Venezuela hunts rogue helicopter attackers, Maduro foes suspicious
The Venezuelan government hunted on Wednesday for rogue policemen who attacked key installations by helicopter, but critics of President Nicolas Maduro suspected the raid may have been staged to justify repression.
In extraordinary scenes over Caracas around sunset on Tuesday, the stolen helicopter fired shots at the Interior Ministry and dropped grenades on the Supreme Court, both viewed by Venezuela’s opposition as bastions of support for a dictator.
Nobody was injured.
Officials said special forces were seeking Oscar Perez, 36, a police pilot named as the mastermind of the raid by the helicopter that carried a banner saying “Freedom!”

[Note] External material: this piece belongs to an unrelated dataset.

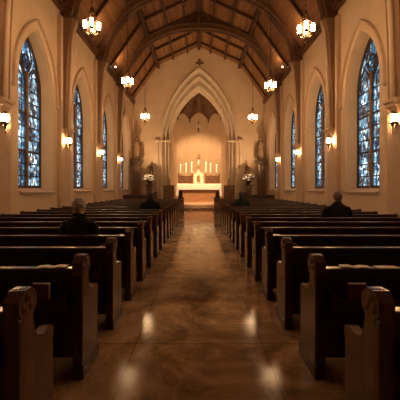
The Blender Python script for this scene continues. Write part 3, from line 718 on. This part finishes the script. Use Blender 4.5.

In 2015, Perez co-produced and starred in “Death Suspended,” an action film in which he played the lead role as a government agent rescuing a kidnapped businessman.
There was no sign on Wednesday of Perez, whom officials condemned as a “psychopath”, but the helicopter was found on Venezuela’s northern Caribbean coastline.
“We ask for maximum support to find this fanatic, extremist terrorist,” vice president Tareck El Aissami said.
The attack exacerbated an already full-blown political crisis in Venezuela after three months of opposition protests demanding general elections and fixes for the sinking economy.